Ma non si tratta solo di nostalgia bensì, per i musulmani praticanti, c’è la necessità religiosa di ritornare in quei luoghi: per essi, infatti, ogni terra in cui sia stato praticato il culto islamico non può diventare proprietà degli infedeli.
Non potendo (per ora, almeno) ritornare con le armi, i devoti sembrano volere prepararsi alla riconquista intensificando l’immigrazione, spesso clandestina, di seguaci del Corano e investendo in Andalusia grandi capitali per comprare terre, industrie, case. Intanto, le bombe esplodono qua e là per la Spagna per mostrare che l’Islam non ha dimenticato una terra che fu sua per sette secoli e che non dispera di riavere.
Naturalmente, dopo ogni attentato si sprecano le parole di politici e dei media sulla resistenza, sulla volontà di difesa dei valori dell’Occidente. Lasciamo da parte il discorso dei “valori” che ci porterebbe a dire cose anche imbarazzanti, come chiedersi (con ogni rispetto per i 12 morti) se fossero davvero “valori” quelli di un giornale blasfemo, sconcio ancor più che volgare, cinicamente nichilista come Charlie Hebdo.
LA BANDIERA DELL’ANDALUSIA
Ma centriamo il discorso sulla “difesa”. Scoprendo che succedono cose strane, come quella della bandiera che l’Andalusia si è data, alla pari delle altre comunità autonome nelle quali, dopo la morte di Francisco Franco, è stata divisa la Spagna. La bandiera attuale fu disegnata, già nei primi decenni del secolo scorso, da Blas Infante, uno degli iniziatori di un “nazionalismo” andaluso che segnasse la differenza di questa terra dalle altre ispaniche. Secondo molti studiosi Blas (che pare avesse ascendenti “mori”) in un soggiorno in Algeria si sarebbe convertito all’islam.

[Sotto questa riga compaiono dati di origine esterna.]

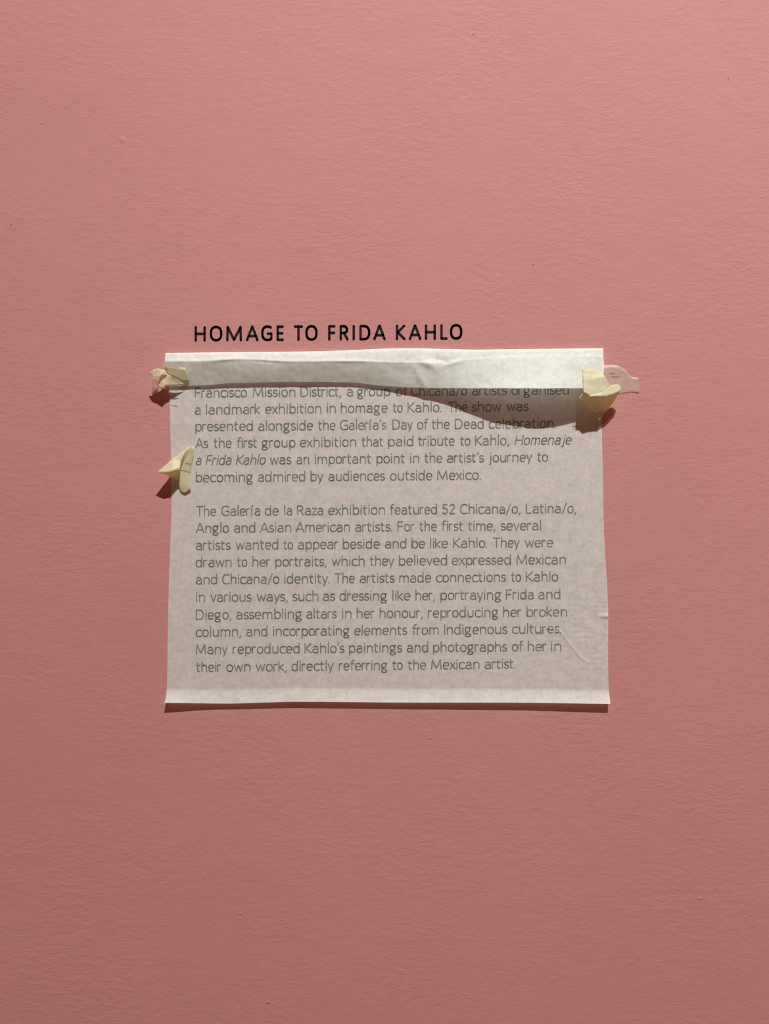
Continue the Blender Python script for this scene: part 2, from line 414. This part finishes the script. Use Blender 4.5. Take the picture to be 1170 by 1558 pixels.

Vero o no che sia, resta il fatto che il vessillo da lui elaborato è una esaltazione di Al Andalus musulmano. La bandiera, infatti, consta di tre strisce orizzontali di eguali dimensioni: la striscia più in alto e quella più in basso sono verdi, mentre quella centrale è bianca. Fu lo stesso Blas Infante a spiegare il significato dei colori da lui scelti: il verde (colore, tra l’altro, prevalente nell’Islam) era in onore del potente califfato degli Omeyas del X secolo. Il bianco, invece, ricordava l’impero Almohade del XII secolo, sotto il quale il verbo annunciato da Maometto raggiunse il maggiore splendore.
Dunque, come la mettiamo? L’Andalusia ritornata cristiana da ormai cinque secoli, grazie a una riconquista lunghissima, vorrebbe contrastare il possibile ritorno violento de los Moros, agitando una bandiera che esalta le loro glorie maggiori e che esprime nostalgia per la sottomissione alla mezza luna?